Edward Pelham-Clinton, 10th Duke of Newcastle


Edward Charles Pelham-Clinton, 10th Duke of Newcastle-under-Lyne, known as Edward Pelham-Clinton until November 1988, was an English nobleman, a duke for less than two months at the end of his life, inheriting the titles from a third cousin. He had previously served in the Royal Artillery in the Second World War, during which he was once mentioned in dispatches. He later had a career as a lepidopterist.

Education and career

Pelham-Clinton was the son of Guy Edward Pelham-Clinton, an army officer and a grandson of Lord Charles Clinton, who was a younger son of Henry Pelham-Clinton, 4th Duke of Newcastle. He was educated at Eton and Trinity College, Oxford, and served as an officer in the Royal Artillery during the Second World War, rising to the rank of captain. His younger brother, Alastair Pelham-Clinton, was a Royal Air Force Flying Officer and died in 1943 aged twenty.
An expert lepidopterist, from 1960 to 1980 Pelham-Clinton was Deputy Keeper of the Royal Scottish Museum, in Edinburgh.. He acted as an associate editor of six volumes of the series The Moths and Butterflies of Great Britain and Ireland.

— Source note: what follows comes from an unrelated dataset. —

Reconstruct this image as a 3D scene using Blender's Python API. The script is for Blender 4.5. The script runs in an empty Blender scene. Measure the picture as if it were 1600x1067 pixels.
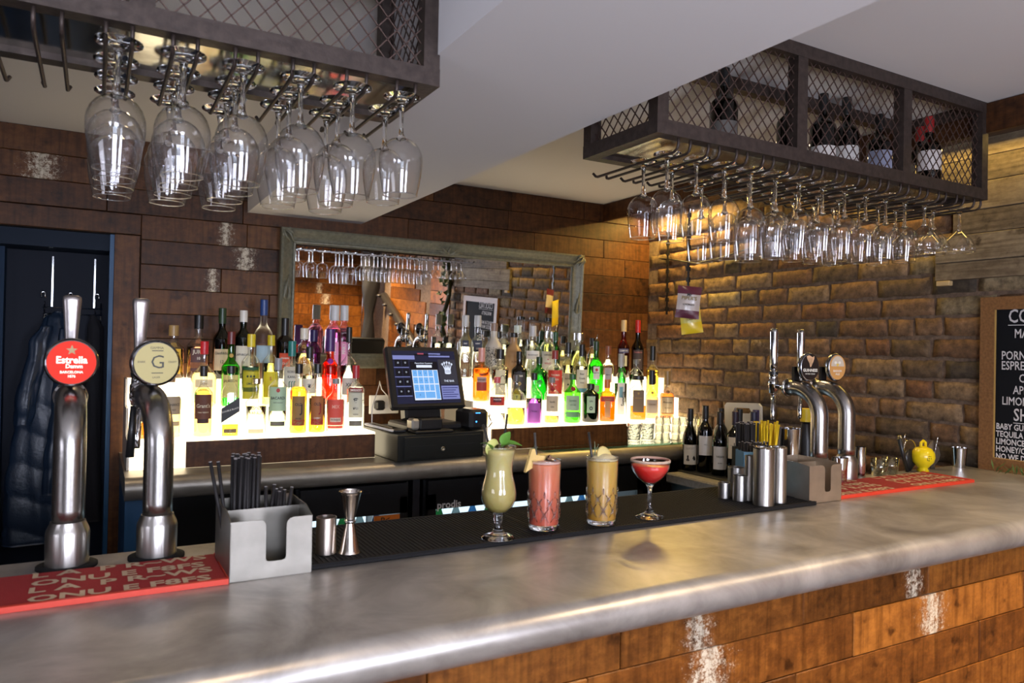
import bpy, bmesh, math, random
from mathutils import Vector, Matrix
rnd = random.Random(7)
S = bpy.context.scene
COL = S.collection
PI = math.pi

# ------------------------------------------------------------------ camera
F = 1159.0
CX = Vector((2060.0, 50.5, F)).normalized()
CY = Vector((-652.0, -3.5, F)).normalized()
CY = (CY - CX * CX.dot(CY)).normalized()
CZ = CX.cross(CY)
cam = bpy.data.cameras.new('camera'); camo = bpy.data.objects.new('camera', cam); COL.objects.link(camo)
right = Vector((CX.x, CY.x, CZ.x)); down = Vector((CX.y, CY.y, CZ.y)); fwd = Vector((CX.z, CY.z, CZ.z))
R = Matrix((right, -down, -fwd)).transposed()
camo.matrix_world = Matrix.Translation((0, 0, 1.5)) @ R.to_4x4()
cam.sensor_width = 36; cam.lens = F / 1600 * 36
cam.clip_start = 0.05
cam.dof.use_dof = True; cam.dof.focus_distance = 2.3; cam.dof.aperture_fstop = 6.3
S.camera = camo

# ------------------------------------------------------------------ world, exposure, area lights
W = bpy.data.worlds.new('room_ambient'); S.world = W; W.use_nodes = True
W.node_tree.nodes['Background'].inputs[0].default_value = (0.55, 0.62, 0.8, 1)
W.node_tree.nodes['Background'].inputs[1].default_value = 0.35
S.view_settings.view_transform = 'Standard'; S.view_settings.look = 'None'
S.view_settings.exposure = 0.0; S.view_settings.gamma = 1.0; S.view_settings.use_curve_mapping = False
S.cycles.max_bounces = 16; S.cycles.transmission_bounces = 12; S.cycles.glossy_bounces = 6
S.cycles.diffuse_bounces = 4; S.cycles.transparent_max_bounces = 64
S.cycles.sample_clamp_indirect = 6; S.cycles.caustics_refractive = False; S.cycles.caustics_reflective = False
SHELF_E = 3.8; WINDOW_E = 9.0; STRIP_W = 4.2; SPOT_W = 25.0

def area(name, loc, size, power, col, rot=(0, 0, 0), sizey=None, spread=None):
    l = bpy.data.lights.new(name, 'AREA'); l.energy = power; l.color = col
    l.shape = 'RECTANGLE'; l.size = size; l.size_y = sizey or size
    if spread: l.spread = spread
    o = bpy.data.objects.new(name, l); o.location = loc; o.rotation_euler = rot; COL.objects.link(o); return o
area('rear_daylight_lamp', (1.15, -1.64, 1.58), .5, 62, (.82, .84, 1), (math.radians(124), 0, 0), 1.3)  # added lamp at the added rear window, brightens the ceiling right of the beam
# warm LED strip behind the pelmet on the brick wall
area('pelmet_strip_light', (2.70, 3.02, 2.262), 0.05, STRIP_W * 2.6, (1, .66, .16), (0, 0, 0), 0.55)
area('pelmet_strip_light', (2.70, 1.75, 2.262), 0.05, STRIP_W * .9, (1, .66, .16), (0, 0, 0), 1.1)
# daylight entering by the street window behind the camera
area('rear_daylight_lamp', (-0.15, -1.64, 1.58), .8, 78, (.82, .84, 1), (math.radians(122), 0, 0), 1.3)
# added fill lamp before the left wall, out of frame, brightens the left taps
area('side_fill_lamp', (-2.12, .1, 1.55), 1.0, 20, (.84, .85, 1), (math.radians(128), 0, math.radians(-90)), 1.0)

# ------------------------------------------------------------------ materials
MC = {}
def nt(name):
    m = bpy.data.materials.new(name); m.use_nodes = True
    n = m.node_tree; return m, n, n.nodes['Principled BSDF']
def rgba(c): return (c[0], c[1], c[2], 1)
def lin(r, g, b):
    f = lambda v: ((v / 255 + .055) / 1.055) ** 2.4 if v > 10 else v / 3294.6
    return (f(r), f(g), f(b))
def P(name, col, rough=.5, metal=0, bump=0, scale=40, var=0, coat=0, emis=0, spec=None, stretch=None):
    key = (name, col, rough, metal, bump, scale, var, emis)
    if key in MC: return MC[key]
    m, t, b = nt(name); N = t.nodes; L = t.links
    b.inputs['Base Color'].default_value = rgba(col); b.inputs['Roughness'].default_value = rough
    b.inputs['Metallic'].default_value = metal
    if coat: b.inputs['Coat Weight'].default_value = coat; b.inputs['Coat Roughness'].default_value = .08
    if spec is not None: b.inputs['Specular IOR Level'].default_value = spec
    if emis: b.inputs['Emission Color'].default_value = rgba(col); b.inputs['Emission Strength'].default_value = emis
    if bump or var:
        tc = N.new('ShaderNodeTexCoord'); mp = N.new('ShaderNodeMapping')
        L.new(tc.outputs['Object'], mp.inputs[0])
        if stretch: mp.inputs['Scale'].default_value = stretch
        n = N.new('ShaderNodeTexNoise'); n.inputs['Scale'].default_value = scale; n.inputs['Detail'].default_value = 4
        L.new(mp.outputs[0], n.inputs['Vector'])
        if bump:
            bp = N.new('ShaderNodeBump'); bp.inputs['Strength'].default_value = bump; bp.inputs['Distance'].default_value = .004
            L.new(n.outputs[0], bp.inputs['Height']); L.new(bp.outputs[0], b.inputs['Normal'])
        if var:
            r = N.new('ShaderNodeValToRGB'); L.new(n.outputs[0], r.inputs[0])
            r.color_ramp.elements[0].position = .3; r.color_ramp.elements[1].position = .7
            r.color_ramp.elements[0].color = rgba([max(0, c * (1 - var)) for c in col])
            r.color_ramp.elements[1].color = rgba([min(1, c * (1 + var)) for c in col])
            L.new(r.outputs[0], b.inputs['Base Color'])
    MC[key] = m; return m
def EM(name, col, s):
    key = ('EM', name, col, s)
    if key in MC: return MC[key]
    m, t, b = nt(name); b.inputs['Base Color'].default_value = rgba([c * (.6 if s > 3 else .12) for c in col])
    b.inputs['Emission Color'].default_value = rgba(col); b.inputs['Emission Strength'].default_value = s
    b.inputs['Specular IOR Level'].default_value = .15
    MC[key] = m; return m
def GL(name, col=(1, 1, 1), edge=.55, refl=1.0, rough=0.02, bump=0, scale=60):
    """thin-walled clear glass: see-through in the middle, denser and mirror-like towards the edge"""
    key = ('GL', name, col, edge, refl, rough, bump)
    if key in MC: return MC[key]
    m = bpy.data.materials.new(name); m.use_nodes = True; t = m.node_tree; N = t.nodes; L = t.links
    N.clear()
    out = N.new('ShaderNodeOutputMaterial'); tr = N.new('ShaderNodeBsdfTransparent'); g = N.new('ShaderNodeBsdfGlossy')
    g.inputs['Roughness'].default_value = rough
    lw = N.new('ShaderNodeLayerWeight'); lw.inputs[0].default_value = .5
    mx = N.new('ShaderNodeMixShader')
    pw = N.new('ShaderNodeMath'); pw.operation = 'POWER'; pw.inputs[1].default_value = 3.0
    L.new(lw.outputs['Facing'], pw.inputs[0])
    ma = N.new('ShaderNodeMath'); ma.operation = 'MULTIPLY_ADD'; ma.inputs[1].default_value = .75 * refl; ma.inputs[2].default_value = .06 * refl
    L.new(pw.outputs[0], ma.inputs[0]); L.new(ma.outputs[0], mx.inputs[0])
    mc = N.new('ShaderNodeMix'); mc.data_type = 'RGBA'
    mc.inputs[6].default_value = rgba(col); mc.inputs[7].default_value = rgba([c * edge for c in col])
    L.new(pw.outputs[0], mc.inputs[0]); L.new(mc.outputs[2], tr.inputs[0])
    L.new(tr.outputs[0], mx.inputs[1]); L.new(g.outputs[0], mx.inputs[2]); L.new(mx.outputs[0], out.inputs[0])
    if bump:
        tc = N.new('ShaderNodeTexCoord'); v = N.new('ShaderNodeTexVoronoi'); v.inputs['Scale'].default_value = scale
        L.new(tc.outputs['Object'], v.inputs['Vector'])
        bp = N.new('ShaderNodeBump'); bp.inputs['Strength'].default_value = bump; bp.inputs['Distance'].default_value = .003
        L.new(v.outputs['Distance'], bp.inputs['Height']); L.new(bp.outputs[0], g.inputs['Normal']); L.new(bp.outputs[0], lw.inputs['Normal'])
    MC[key] = m; return m
def LQ(name, col, rough=0.0, ior=1.33):
    key = ('LQ', name, col, rough)
    if key in MC: return MC[key]
    m, t, b = nt(name)
    b.inputs['Base Color'].default_value = rgba(col); b.inputs['Transmission Weight'].default_value = 1
    b.inputs['Roughness'].default_value = rough; b.inputs['IOR'].default_value = ior
    MC[key] = m; return m
SOLIDGLASS = LQ('solid_clear_glass', (.97, .98, .98), 0, 1.45)
CLEAR = GL('thin_clear_glass', (.985, .99, .99), .5, 1.0)
CHROME = P('polished_chrome', (.6, .6, .61), .1, 1)
STEEL = P('brushed_steel', (.42, .40, .375), .3, 1, .12, 180, 0, stretch=(1, 1, .03))
PIPEM = P('satin_steel_pipe', (.36, .345, .33), .27, 1, .05, 90)
IRON = P('dark_brown_iron', (.055, .04, .034), .5, .55, .25, 60, .3)
BLACKP = P('black_plastic', (.012, .012, .013), .35)
BLACKR = P('black_rubber', (.008, .008, .009), .75, 0, .3, 200, spec=.2)
WHITE = P('white_plastic', (.78, .77, .74), .4)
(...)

Brief succession to dukedom and earldom

Pelham-Clinton succeeded his third cousin in the earldom and dukedom in November 1988. He died one month and 21 days later, aged 68, unmarried. As all other heirs male from the second duke's line had died, the dukedom became extinct, but his title of Earl of Lincoln was inherited by a very distant kinsman. He left an estate valued for probate at £2,222,203,, and his stated usual abode was Furzeleigh House, Axminster.